Saturday 24 March 2018

Firestone gets back in groove as iconic brand targets 'Destination' comeback

Firestone is on the comeback trail.
Firestone is on the comeback trail.
Firestone is pushing safety and harder wearing features of its tyres.

Eddie Cunningham, Valencia

NAMES come and go, some fade from the public eye never to return. Some are revitalised.

That's what has happened with the famous tyre brand, Firestone.

Amid hope, celebration, a degree of chaos and lots of wasted time, we ended up sampling the first tyre of the new order on a 'test track' of our own making. The world of tyres can be a strange one sometimes. But it is mostly informative and fun.

And, really, this wasn't that much about the new Destination HP tyre for SUVs that they were unveiling.

Sure, it puts the emphasis on wet-braking and safety and getting more out of your tyre. But really it was about carving out a new track for what many regard as an iconic sort of brand.

Whatever way I looked at it, I came to the conclusion that the tyre and new era Firestone go hand in hand.

With the Destination HP, they are focusing on younger owners replacing tyres on cars aged two to four years. The cars targeted include the likes of the Nissan Qashqai, Kia Sportage, Dacia Duster, Mazda CX-5 and Honda CR-V. In all they will roll out 19 sizes of tyre.

They are making a big play on safety in wet conditions with this and have what they call an 'optimised groove distribution' technology to squeeze out water and help avert aquaplaning.

They say that, of course, getting high mileage from your tyres is important – and reckon Destination will go 35pc further – but safety has to be the priority.

And, of course, road conditions and how you drive can determine how many kilometres you end up getting from your tyres.

These were comfortable tyres on our Kia Sportage and coped well with sudden changes of direction, gravelly underfoot conditions and a few ferocious step-ups – think gargantuan speed ramps.

It was nice to witness the revitalisation of an iconic name in such fashion.

Now I know it has been 114 years since the name first appeared but time these days is a bit more precious and I felt we wasted too much of it hanging around.
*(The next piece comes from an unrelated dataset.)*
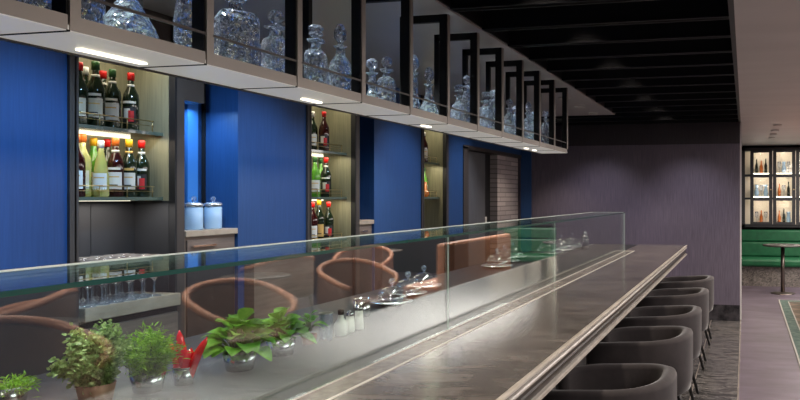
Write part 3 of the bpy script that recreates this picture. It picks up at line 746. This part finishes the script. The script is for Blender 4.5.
for dx_i in range(2):
    for ri, (z, rn) in enumerate(((1.0, 'top'), (.56, 'middle'), (.05, 'bottom'))):
        for k in range(3):
            kd = seq[(ri * 3 + k + dx_i * 4) % 9]
            m_, pr = kinds[kd]
            nm = {'bottle_dark': 'dark bottle', 'bottle_amber': 'amber bottle', 'goblet': 'crystal goblet', 'vase': 'blue glass vase'}[kd]
            pos = ['left', 'centre', 'right'][k]
            o = obj(kd.split('_')[0], MB().lathe([(r * .9, zz * 1.2) for r, zz in pr], 12), m_, None, (xw[dx_i] + .06 + .085 * k, 13.6 + .12, 1.05 + z + .0005))
            tag(o, '%s at the %s of the %s shelf behind the %s far cabinet door' % (nm, pos, rn, ['first', 'second'][dx_i]), 'glassware' if kd in ('goblet', 'vase') else 'bottle', gi)
round_table(0.62, 12.15, .33, 'small round pedestal table in front of the green banquette', z=.82, foot=.20, top=M['dark_top'], cm=M['bronze_base'])

rug = thing('rug', 'green patterned runner with pale border lines on the aisle floor', 'rug', (0.80, 6.0, 0))

obj('field', MB().box(-.14, .14, -5.8, 5.15, .0, .010), M['rug'], rug)
obj('border', MB().box(-.27, -.14, -5.9, 5.3, .0, .010).box(.14, .27, -5.9, 5.3, .0, .010).box(-.14, .14, 5.15, 5.3, .0, .010), M['rug_border'], rug)
obj('border_line', MB().box(-.29, -.27, -5.9, 5.32, .0, .011).box(.27, .29, -5.9, 5.32, .0, .011).box(-.155, -.14, -5.9, 5.15, .002, .012).box(-.27, .27, 5.3, 5.32, .0, .011).box(-.155, .155, 5.14, 5.155, .002, .012), M['rug_line'], rug)

# ------------------------------------------------------------------ herbs on the prep counter
PZ = 1.0155
def pot(t, mat, r=.05, h=.06):
    p = obj('pot', MB().lathe([(r * .75, 0), (r * .8, .004), (r, h), (r * .93, h), (r * .9, h - .008), (0, h - .008)], 24), mat, t)
    obj('soil', MB().lathe([(r * .88, h - .0078), (0, h - .006)], 20), M['soil'], p)
def leaf(mb, p, d, up, L_, W_, droop=.25, fold=.2, seg=5):
    """curved, folded leaf blade"""
    d = d.normalized(); side = d.cross(up)
    if side.length < 1e-3: side = Vector((1, 0, 0))
    side.normalize(); nrm = side.cross(d).normalized()
    vs = []; fs = []
    for i in range(seg + 1):
        t = i / seg
        wd = W_ * math.sin(PI * min(1, t * .93 + .05)) ** .8 * .5
        c = p + d * (L_ * t) - Vector((0, 0, 1)) * (droop * L_ * t * t) + nrm * 0.0
        for s in (-1, -.5, 0, .5, 1):
            q = c + side * (wd * s) + nrm * (abs(s) * wd * fold - (s * s) * wd * .12)
            vs.append(q)
    for i in range(seg):
        for j in range(4):
            a = i * 5 + j; fs.append((a, a + 1, a + 6, a + 5))
    mb.add(vs, fs, True)
def rdir(zmin=-.2, zmax=1):
    while True:
        v = Vector((random.uniform(-1, 1), random.uniform(-1, 1), random.uniform(zmin, zmax)))
        if .1 < v.length < 1: return v.normalized()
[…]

That's the way it goes sometimes in the tyre world.

Now part of the Bridgestone group, Firestone has the sort of ring to it that conjures images of racing cars from older eras.
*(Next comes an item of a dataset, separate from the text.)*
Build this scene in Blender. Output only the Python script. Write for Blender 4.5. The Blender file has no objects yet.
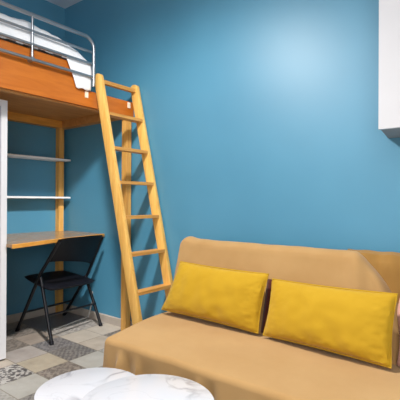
import bpy, bmesh, math, random
from mathutils import Vector, Matrix, noise
random.seed(7)
COL = bpy.context.scene.collection
PI = math.pi

# ------------------------------------------------------------------ helpers
def srgb(r, g, b):
    def f(c):
        c /= 255.0
        return c / 12.92 if c <= .04045 else ((c + .055) / 1.055) ** 2.4
    return (f(r), f(g), f(b), 1.0)

def mat(name, col, rough=.5, metal=0., spec=.5, coat=0.):
    m = bpy.data.materials.new(name); m.use_nodes = True
    b = m.node_tree.nodes['Principled BSDF']
    b.inputs['Base Color'].default_value = col
    b.inputs['Roughness'].default_value = rough
    b.inputs['Metallic'].default_value = metal
    b.inputs['Specular IOR Level'].default_value = spec
    b.inputs['Coat Weight'].default_value = coat
    return m

class NT:
    """short-hand for building node trees"""
    def __init__(s, m):
        s.m = m; s.t = m.node_tree; s.b = s.t.nodes['Principled BSDF']
    def n(s, typ, **kw):
        x = s.t.nodes.new(typ)
        for k, v in kw.items():
            setattr(x, k, v)
        return x
    def l(s, a, b):
        s.t.links.new(a, b)
    def coords(s, scale=(1, 1, 1), rot=(0, 0, 0), loc=(0, 0, 0)):
        tc = s.n('ShaderNodeTexCoord'); mp = s.n('ShaderNodeMapping')
        mp.inputs['Scale'].default_value = scale; mp.inputs['Rotation'].default_value = rot
        mp.inputs['Location'].default_value = loc
        s.l(tc.outputs['Object'], mp.inputs['Vector']); return mp.outputs['Vector']
    def noise(s, vec, scale, detail=4, rough=.5, dist=0.):
        x = s.n('ShaderNodeTexNoise'); x.inputs['Scale'].default_value = scale
        x.inputs['Detail'].default_value = detail; x.inputs['Roughness'].default_value = rough
        x.inputs['Distortion'].default_value = dist
        s.l(vec, x.inputs['Vector']); return x.outputs['Fac']
    def ramp(s, fac, stops):
        r = s.n('ShaderNodeValToRGB'); e = r.color_ramp.elements
        while len(e) < len(stops):
            e.new(.5)
        for el, (p, c) in zip(e, stops):
            el.position = p; el.color = c
        s.l(fac, r.inputs['Fac']); return r.outputs['Color']
    def math(s, op, a, b=None):
        x = s.n('ShaderNodeMath', operation=op)
        for i, v in enumerate((a, b)):
            if v is None: continue
            if isinstance(v, (int, float)): x.inputs[i].default_value = v
            else: s.l(v, x.inputs[i])
        return x.outputs[0]
    def bump(s, h, strength=.2, dist=.01):
        x = s.n('ShaderNodeBump'); x.inputs['Strength'].default_value = strength
        x.inputs['Distance'].default_value = dist
        s.l(h, x.inputs['Height']); s.l(x.outputs['Normal'], s.b.inputs['Normal'])
    def base(s, c):
        s.l(c, s.b.inputs['Base Color'])

def wood(name, c1, c2, rough=.45, scale=(1.2, 1.2, 14), coat=0., spec=.4):
    m = mat(name, c1, rough, 0, spec, coat); t = NT(m)
    v = t.coords(scale)
    f = t.noise(v, 3.2, 5, .6, .8)
    t.base(t.ramp(f, [(.3, c2), (.62, c1)]))
    t.bump(f, .08, .003)
    return m

def fabric(name, c1, c2, rough=.9, fine=420, big=6, bump=.25):
    m = mat(name, c1, rough, 0, .15); t = NT(m)
    v = t.coords()
    a = t.noise(v, big, 4, .55)
    t.base(t.ramp(a, [(.3, c2), (.7, c1)]))
    w = t.noise(v, fine, 2)
    t.bump(w, bump, .0015)
    try:
        t.b.inputs['Sheen Weight'].default_value = .15
    except KeyError:
        pass
    return m

def obj(name, bm, material, parent=None, smooth=True, kind=None, angle=40):
    me = bpy.data.meshes.new(name)
    bm.normal_update()
    bm.to_mesh(me); bm.free()
    o = bpy.data.objects.new(name, me); COL.objects.link(o)
    for m in (material if isinstance(material, (list, tuple)) else [material]):
        me.materials.append(m)
    if smooth:
        for p in me.polygons: p.use_smooth = True
        try:
            me.set_sharp_from_angle(angle=math.radians(angle))
        except Exception:
            pass
    if parent is not None:
        o.parent = parent
        o.matrix_parent_inverse = Matrix.Translation(-Vector(parent.location))
    if kind: o['kind'] = kind
    return o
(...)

Mind you, it was created by a man raised on a farm (founded by Harvey Firestone in Akron, Ohio) and has always made tyres for the land. And fast cars (Ray Harroun won the first Indianapolis 500 on Firestone tyres).

Just to give you an idea of how things have changed: at one stage the brand delivered 2,000 sets of tyres to Ford in what was then (1906) the largest single order for tyres in the automobile industry.

They'd do that in a few minutes these days.

Since expanding to Europe, they have enjoyed a fair degree of success on road and track – in 1968 Graham Hill became the first FIA Formula 1 championship winner on Firestone tyres.

Then, in 1988, Bridgestone bought Firestone for $2.6bn (€1.92bn) and became the biggest rubber and tyre company in the world.

So where to from here?

In the short to mid-term they are looking at a winter tyre version of Destination, and a run-flat winter and all-season tyre.

Looks like they are back in the groove big time.